GROSSETO – “Alle 1.30 partimmo da Genova per il Giglio con altri colleghi dell’unità di crisi, ci fermammo prima a Livorno, alla capitaneria di porto dove c’erano l’ammiraglio Dell’Anna, il comandante De Falco, altri ufficiali. E’ da lì, dopo le 4, che parlai al telefono con Schettino e gli dissi che non c’era bisogno che risalisse lui a bordo della Concordia. Era scosso, provato. Gli dissi che a bordo ci sarebbe andato il safety manager della nave Martino Pellegrini”. Lo ha raccontato il dirigente di Costa spa, Paolo Mattesi, teste oggi al processo di Grosseto, che faceva parte dell’unità di crisi della compagnia la sera del 13 gennaio 2012 come direttore della ‘safety’ della flotta e vice Dpa (Designated person ashore), figura di contatto fra le navi in mare e le strutture operative di terra della stessa Costa Crociere.

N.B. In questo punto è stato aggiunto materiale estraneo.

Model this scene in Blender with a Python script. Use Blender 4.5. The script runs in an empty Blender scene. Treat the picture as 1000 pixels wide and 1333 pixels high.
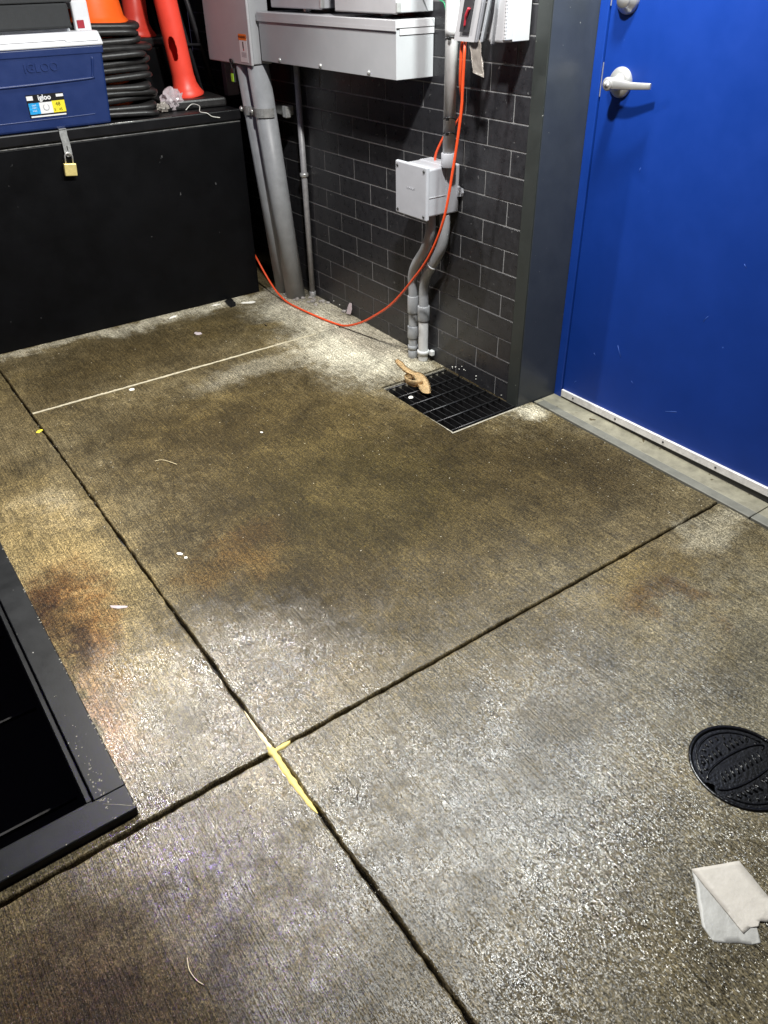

”Quella sera – ha anche ricordato – ero sceso da un aereo dall’Inghilterra, trovai due sms sul cellulare da cui capii che c’era un problema. A mezzanotte e mezzo arrivo in sala unità di crisi Costa a Genova. Trovo l’ingegner Parodi che era con personale del Rina, l’ente di certificazione, in una sala attigua. Roberto Ferrarini (a capo dell’unità di crisi quella sera, ndr) mi dice che la nave era già sbandata di 80 gradi”. Mattesi in aula ha ripercorso le fasi dell’emergenza e ricostruito il flusso di informazioni frammentarie che via via giungevano a Genova. Sempre durante la sua testimonianza sono state fatte anche ascoltare due telefonate del 25 febbraio 2012 con un altro comandante di nave Costa, Massimo Garbarino, il quale discute con lui se fosse corretto o meno lasciare alcune porte stagne della nave aperte durante la navigazione per motivi pratici (per accedere agevolmente ai locali lavanderia e biancheria). Garbarino dice di non voler ”finire sulla graticola”, ma Mattesi lo rassicura e gli suggerisce di tenere le porte stagne chiuse nei periodi in cui l’equipaggio non ha bisogno di movimentare i carrelli.
“Dopo l’incidente della Concordia, la Costa ha reso obbligatorio per i comandanti delle sue navi fare test con lo psicologo”. Lo ha riferito al processo di Grosseto Maurizio Campagnoli, ‘industrial and employees relations director’ di Costa Crociere e componente dell’ufficio legale della compagnia di navigazione, testimoniando oggi al processo. Quella che era una prassi in uso nella compagnia, è stato spiegato dal teste, è diventata una procedura obbligatoria che i capitani di nave devono osservare periodicamente. Anche Campagnoli ha riferito della riunione dell’unità di crisi alla sede della Costa a Genova la sera del 13 gennaio 2012, mentre era in corso il naufragio all’Isola del Giglio. ”Arrivai all’unità di crisi intorno alle 23 – ha raccontato -, c’erano Ferrarini e Parodi e chiesi immediatamente cosa fosse successo. Mi dissero che sulla Costa Concordia c’era stato un black out”. Inoltre ”Parodi disse che la nave poteva essere riparata” ha proseguito Campagnoli che vide ”Ferrarini che tramite auricolare stava parlando con Schettino, ma non sentivo quello che diceva al comandante. Mi ricordo quello che confermò Ferrarini, cioè che era stata da poco data l’emergenza generale”.